Clotaire Rapaille, author of The Culture Code, begins his book with this quote by Ruth Benedict: 'we still have the vaguest and most biased notions, not only of what makes Japan a nation of Japanese, but of what makes the United States a nation of Americans, France a nation of Frenchmen, and Russia a nation of Russians ... Lacking this knowledge, each country misunderstands each other.' From here the reader follows fascinating turns of logic and insight.

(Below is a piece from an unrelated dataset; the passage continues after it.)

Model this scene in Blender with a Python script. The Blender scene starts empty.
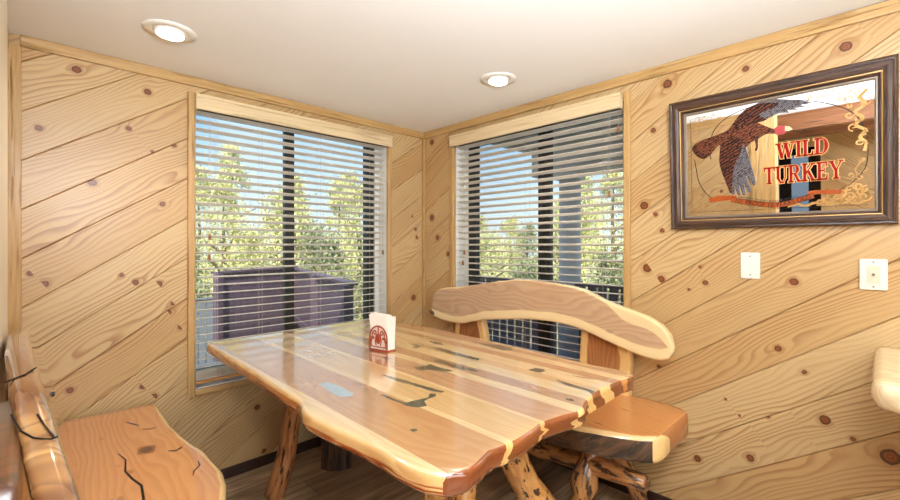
import bpy, bmesh, math, random
from mathutils import Vector, Matrix
random.seed(7)
S = bpy.context.scene
C = S.collection
R = math.radians

# ------------------------------------------------------------------ camera, world, sun, exposure
cd = bpy.data.cameras.new('camera'); cam = bpy.data.objects.new('camera', cd); C.objects.link(cam)
cam.location = (-2.340, -2.691, 1.356)
cam.rotation_euler = (R(90), 0, R(45.5-90))
cd.sensor_width = 36; cd.lens = 36*427/900; cd.shift_y = -5/900; cd.clip_start = .02; cd.clip_end = 400
S.camera = cam
S.view_settings.view_transform = 'Standard'; S.view_settings.look = 'None'
S.view_settings.exposure = 0.06; S.view_settings.gamma = 1; S.view_settings.use_curve_mapping = False

W = bpy.data.worlds.new('sky'); S.world = W; W.use_nodes = True
wt = W.node_tree; wt.nodes.clear()
tc = wt.nodes.new('ShaderNodeTexCoord'); sx = wt.nodes.new('ShaderNodeSeparateXYZ')
rp = wt.nodes.new('ShaderNodeValToRGB'); bg = wt.nodes.new('ShaderNodeBackground'); wo = wt.nodes.new('ShaderNodeOutputWorld')
cn = wt.nodes.new('ShaderNodeTexNoise'); cn.inputs['Scale'].default_value = 2.2; cn.inputs['Detail'].default_value = 5
cr = wt.nodes.new('ShaderNodeMapRange'); cr.inputs[1].default_value = .5; cr.inputs[2].default_value = .75
cm = wt.nodes.new('ShaderNodeMix'); cm.data_type = 'RGBA'; cm.inputs[7].default_value = (.74, .78, .82, 1)
e = rp.color_ramp.elements
e[0].position = 0; e[0].color = (.66, .72, .76, 1); e[1].position = 1; e[1].color = (.14, .32, .70, 1)
m_ = rp.color_ramp.elements.new(.12); m_.color = (.52, .66, .80, 1); m_ = rp.color_ramp.elements.new(.26); m_.color = (.26, .48, .78, 1)
wt.links.new(tc.outputs['Generated'], sx.inputs[0]); wt.links.new(sx.outputs['Z'], rp.inputs[0])
wt.links.new(tc.outputs['Generated'], cn.inputs['Vector']); wt.links.new(cn.outputs['Fac'], cr.inputs[0])
wt.links.new(cr.outputs[0], cm.inputs[0]); wt.links.new(rp.outputs[0], cm.inputs[6])
wt.links.new(cm.outputs[2], bg.inputs['Color']); wt.links.new(bg.outputs[0], wo.inputs[0])
bg.inputs['Strength'].default_value = 1.6

def light(name, kind, loc, rot, energy, color=(1, 1, 1), **kw):
    l = bpy.data.lights.new(name, kind); l.energy = energy; l.color = color
    for k, v in kw.items(): setattr(l, k, v)
    o = bpy.data.objects.new(name, l); C.objects.link(o); o.location = loc; o.rotation_euler = rot
    return o
light('sun', 'SUN', (0, 0, 20), (R(46), 0, R(-38)), 8.5, (1, .95, .84), angle=R(.6))
# unseen area light added behind the back window; daylight at the side door
light('back_wall_fill', 'AREA', (-2.4, -5.35, 1.35), (R(90), 0, 0), 85, (.93, .96, 1), shape='RECTANGLE', size=2.6, size_y=1.7)
light('kitchen_door_daylight', 'AREA', (-5.3, -1.82, 1.2), (R(90), 0, R(-90)), 4.5, (.96, .98, 1), shape='RECTANGLE', size=.6, size_y=1.9)

# unseen area light added to brighten the ceiling above and behind the camera
light('ceiling_fill', 'AREA', (-2.0, -3.0, 1.75), (R(160), 0, R(-40)), 92, (.84, .92, 1), shape='DISK', size=.35)

light('window_fill', 'AREA', (-2.38, -2.85, 1.98), (R(72), 0, R(-44)), 13, (.94, .97, 1), shape='DISK', size=.25)  # unseen area light added near the camera to brighten the blinds

# ------------------------------------------------------------------ node helper
class NT:
    def __init__(s, name):
        s.m = bpy.data.materials.new(name); s.m.use_nodes = True; s.t = s.m.node_tree; s.t.nodes.clear()
        s.out = s.n('ShaderNodeOutputMaterial'); s.b = s.n('ShaderNodeBsdfPrincipled'); s.l(s.b.outputs[0], s.out.inputs[0])
    def n(s, t, **kw):
        x = s.t.nodes.new(t)
        for k, v in kw.items(): setattr(x, k, v)
        return x
    def l(s, a, b): s.t.links.new(a, b)
    def v(s, inp, val):
        if hasattr(val, 'is_linked') or hasattr(val, 'links'): s.l(val, inp)
        else: inp.default_value = val
    def M(s, op, a, b=0.0, c=None):
        x = s.n('ShaderNodeMath', operation=op); s.v(x.inputs[0], a); s.v(x.inputs[1], b)
        if c is not None: s.v(x.inputs[2], c)
        return x.outputs[0]
    def sstep(s, a, lo, hi, o0=0.0, o1=1.0):
        x = s.n('ShaderNodeMapRange', interpolation_type='SMOOTHSTEP'); s.v(x.inputs[0], a)
        for i, q in enumerate((lo, hi, o0, o1)): s.v(x.inputs[i+1], q)
        return x.outputs[0]
    def mix(s, f, a, b, bt='MIX'):
        x = s.n('ShaderNodeMix', data_type='RGBA', blend_type=bt); s.v(x.inputs[0], f)
        for i, q in ((6, a), (7, b)):
            if isinstance(q, (tuple, list)): q = (*q[:3], 1)
            s.v(x.inputs[i], q)
        return x.outputs[2]
    def xyz(s, x=0.0, y=0.0, z=0.0):
        k = s.n('ShaderNodeCombineXYZ'); s.v(k.inputs[0], x); s.v(k.inputs[1], y); s.v(k.inputs[2], z); return k.outputs[0]
    def sep(s, v):
        k = s.n('ShaderNodeSeparateXYZ'); s.l(v, k.inputs[0]); return k.outputs
    def noise(s, vec, scale=5, detail=3, rough=.5, dist=0.0):
        k = s.n('ShaderNodeTexNoise'); s.l(vec, k.inputs['Vector']); k.inputs['Scale'].default_value = scale
        k.inputs['Detail'].default_value = detail; k.inputs['Roughness'].default_value = rough; k.inputs['Distortion'].default_value = dist
        return k.outputs['Fac']
    def uv(s, name='UVMap'):
        k = s.n('ShaderNodeUVMap'); k.uv_map = name; return s.sep(k.outputs[0])
    def attr(s, name):
        k = s.n('ShaderNodeAttribute'); k.attribute_name = name; return s.sep(k.outputs['Vector'])
    def obj(s):
        return s.n('ShaderNodeTexCoord').outputs['Object']
    def bump(s, h, strength=.3, dist=.002):
        k = s.n('ShaderNodeBump'); k.inputs['Strength'].default_value = strength; k.inputs['Distance'].default_value = dist
        s.l(h, k.inputs['Height']); s.l(k.outputs[0], s.b.inputs['Normal'])
    def set(s, color=None, rough=.5, metal=0, spec=.5, coat=0, coat_rough=.05, ior=1.5):
        if color is not None:
            if isinstance(color, (tuple, list)): color = (*color[:3], 1)
            s.v(s.b.inputs['Base Color'], color)
        s.v(s.b.inputs['Roughness'], rough); s.b.inputs['Metallic'].default_value = metal
        s.b.inputs['Specular IOR Level'].default_value = spec; s.b.inputs['IOR'].default_value = ior
        s.b.inputs['Coat Weight'].default_value = coat; s.b.inputs['Coat Roughness'].default_value = coat_rough
        return s.m

def sr(r, g, b):
    f = lambda c: ((c/255+.055)/1.055)**2.4 if c/255 > .04045 else c/255/12.92
    return (f(r), f(g), f(b))

def plain(name, col, rough=.5, metal=0, var=.04, scale=20, **kw):
    k = NT(name); n = k.noise(k.obj(), scale, 3)
    a = tuple(c*(1-var) for c in col); b = tuple(min(1, c*(1+var)) for c in col)
    return k.set(k.mix(n, a, b), rough, metal, **kw)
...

In The Culture Code, Rapaille, a cultural anthropologist sets out to determine the silent system of codes, or motives, that influence the decisions and behaviors in different countries around the world. He has used the codes to improve business practices and sales for many companies - from Nestlé to Honda to Kellogg, both at home and overseas. Rapaille uses target groups from different areas and narrows in on what people really think about everything from love, sex, food, and work, to politics. He uses a three part session with his groups, during the last part of which participants lie down and provide distant early memories, or imprints, of the subject. Throughout the book Rapaille sprinkles these first person narratives, which truly illustrate the code for that object. For example, in the United States food is tied into refueling our bodies, as we sit back from the table we declare we're full. While in France, they spend longer preparing the meal, present it in different courses, and sit back from the table declaring the meal delicious. These subtle differences offer insight into other cultures and provide marketing strategies for companies.

When first approaching this book, I was prepared for a rather dull, textbook style approach as to how nations differ from each other. What I read was nothing like what I anticipated. Rapaille has a fresh and interesting writing style. He offers us a new set of glasses through which to view the world and our motives for our actions. Anything that suggests a better understanding of ourselves and others is certainly worth a read.